Following on February’s blog about Trustee Boards, this month’s blog continues the governance theme and looks at charities’ annual accounts.

Some of the small charities Minerva works have an annual income of £25,000 or less. These charities do not have to have their accounts independently scrutinised.

But the majority do have to do so, and it’s worth noting the Commission’s latest take on this. Essentially, the Commission expects each charity to submit its annual accounts on time and that these accounts should contain the following:

  • a trustees’ annual report, explaining what activities the charity had carried out during the year to achieve its purposes
  • the report of an independent scrutiny of the charity’s accounts, with an audit carried out if required owing to the charity’s size
  • the accounts themselves, prepared on an accruals (or SORP) basis if required owing to the charity’s size or because it is a company. In addition, the Commission will check whether the accounts are  complete, containing both a statement of financial activities (SOFA), that analyses the charity’s expenditure, and a balance sheet (or the equivalent if receipts and payments accounts were prepared) and that these documents are consistent with each other.

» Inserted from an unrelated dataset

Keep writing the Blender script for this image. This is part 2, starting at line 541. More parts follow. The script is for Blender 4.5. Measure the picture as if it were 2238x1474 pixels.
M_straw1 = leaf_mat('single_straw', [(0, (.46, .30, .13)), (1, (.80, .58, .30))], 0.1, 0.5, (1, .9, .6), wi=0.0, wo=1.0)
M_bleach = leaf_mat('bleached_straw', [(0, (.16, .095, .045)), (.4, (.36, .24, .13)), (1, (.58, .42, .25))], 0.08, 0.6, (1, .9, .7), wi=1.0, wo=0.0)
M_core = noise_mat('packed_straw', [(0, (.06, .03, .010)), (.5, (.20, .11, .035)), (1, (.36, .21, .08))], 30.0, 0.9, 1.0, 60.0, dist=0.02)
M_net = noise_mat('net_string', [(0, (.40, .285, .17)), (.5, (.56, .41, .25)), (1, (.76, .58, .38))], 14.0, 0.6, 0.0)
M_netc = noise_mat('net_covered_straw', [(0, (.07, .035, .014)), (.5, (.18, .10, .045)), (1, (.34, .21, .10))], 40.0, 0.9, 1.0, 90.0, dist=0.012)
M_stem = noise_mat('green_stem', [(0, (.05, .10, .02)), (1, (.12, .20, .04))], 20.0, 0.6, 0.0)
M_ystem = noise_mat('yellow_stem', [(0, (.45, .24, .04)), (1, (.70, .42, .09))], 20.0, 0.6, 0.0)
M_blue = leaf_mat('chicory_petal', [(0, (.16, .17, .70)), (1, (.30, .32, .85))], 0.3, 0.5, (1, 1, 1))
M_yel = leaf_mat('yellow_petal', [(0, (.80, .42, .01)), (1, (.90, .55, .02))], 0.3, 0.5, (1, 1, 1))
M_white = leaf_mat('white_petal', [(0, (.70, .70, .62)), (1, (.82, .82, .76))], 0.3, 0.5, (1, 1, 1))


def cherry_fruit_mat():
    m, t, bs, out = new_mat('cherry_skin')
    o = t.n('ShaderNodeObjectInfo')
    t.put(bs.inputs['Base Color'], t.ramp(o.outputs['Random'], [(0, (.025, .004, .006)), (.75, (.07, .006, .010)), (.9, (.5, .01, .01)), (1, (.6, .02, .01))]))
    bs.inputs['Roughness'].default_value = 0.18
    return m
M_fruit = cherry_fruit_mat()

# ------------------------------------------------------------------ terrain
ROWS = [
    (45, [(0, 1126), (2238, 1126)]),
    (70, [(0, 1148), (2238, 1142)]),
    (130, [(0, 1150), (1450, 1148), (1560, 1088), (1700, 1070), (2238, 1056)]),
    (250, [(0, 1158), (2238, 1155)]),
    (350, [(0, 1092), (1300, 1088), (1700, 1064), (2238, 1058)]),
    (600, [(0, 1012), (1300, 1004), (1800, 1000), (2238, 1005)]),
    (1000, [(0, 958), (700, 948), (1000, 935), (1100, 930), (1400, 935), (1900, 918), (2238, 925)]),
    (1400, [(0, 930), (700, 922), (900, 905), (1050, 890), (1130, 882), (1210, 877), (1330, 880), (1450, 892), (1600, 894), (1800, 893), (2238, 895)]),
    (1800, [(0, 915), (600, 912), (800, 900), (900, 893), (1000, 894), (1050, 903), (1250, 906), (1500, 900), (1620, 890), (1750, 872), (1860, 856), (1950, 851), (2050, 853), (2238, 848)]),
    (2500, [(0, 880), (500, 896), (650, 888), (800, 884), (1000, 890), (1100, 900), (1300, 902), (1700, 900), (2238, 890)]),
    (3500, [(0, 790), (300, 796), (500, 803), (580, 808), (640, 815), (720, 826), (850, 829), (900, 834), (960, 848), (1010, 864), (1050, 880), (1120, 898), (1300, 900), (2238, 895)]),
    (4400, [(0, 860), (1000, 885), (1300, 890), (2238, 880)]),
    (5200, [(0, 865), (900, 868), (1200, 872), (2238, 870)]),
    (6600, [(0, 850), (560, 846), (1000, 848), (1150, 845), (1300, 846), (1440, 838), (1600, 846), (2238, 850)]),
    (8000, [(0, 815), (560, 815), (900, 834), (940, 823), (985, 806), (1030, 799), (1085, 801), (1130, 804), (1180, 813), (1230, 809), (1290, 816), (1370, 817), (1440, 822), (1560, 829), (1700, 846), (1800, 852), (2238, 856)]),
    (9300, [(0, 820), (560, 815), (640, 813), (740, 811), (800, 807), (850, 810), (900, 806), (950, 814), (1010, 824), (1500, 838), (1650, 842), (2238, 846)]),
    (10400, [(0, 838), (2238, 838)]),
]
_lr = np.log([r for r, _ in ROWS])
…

In 2018 the Charity Commission carried out a review of a random sample of 105 accounts submissions from the register of charities, covering the accounting years ending during the period 1 January – 31 December 2016.

Of the accounts reviewed, 70% met the Commission’s basic benchmark, compared with 74% the previous year.

The reasons why the benchmark was not met by the other 30% were:

  • all of the required documents were submitted, but one of them was inadequate (12% of charities). These charities’ sets of accounts met most of our criteria, but many of them provided little or no information on the charity’s purposes and/or activities carried out to achieve them
  • all of the required documents were submitted, but at least two of them were inadequate (9% of charities). As with the first group of charities, most of these sets of accounts provided little or no information on the charity’s purposes and/or activities carried out to achieve them. However, this was coupled with other issues, such as incomplete accounts, an independent scrutiny report that did not have the required wording or an overall lack of transparency
  • at least one of the required documents was missing (9% of charities). None of these charities submitted any form of independent scrutiny report. In addition, all of them were either missing at least one of the trustees’ annual report and accounts or the documents submitted were inadequate.

But why is this important ?

Essentially, a charity’s annual accounts provide an important opportunity for the trustees to reflect on what their charity has achieved and to demonstrate to the charity’s supporters, potential funders and the public that they have managed its resources effectively and are meeting its purposes.

Incidents in recent years involving charities such as Kids’ Company and 4U have not reassured donors and have contributed to a loss of public trust in the sector. Comprehensive annual accounts which meet the Commission’s requirements provide transparency and information about the charity’s finances and the ways in which it is meeting its objectives.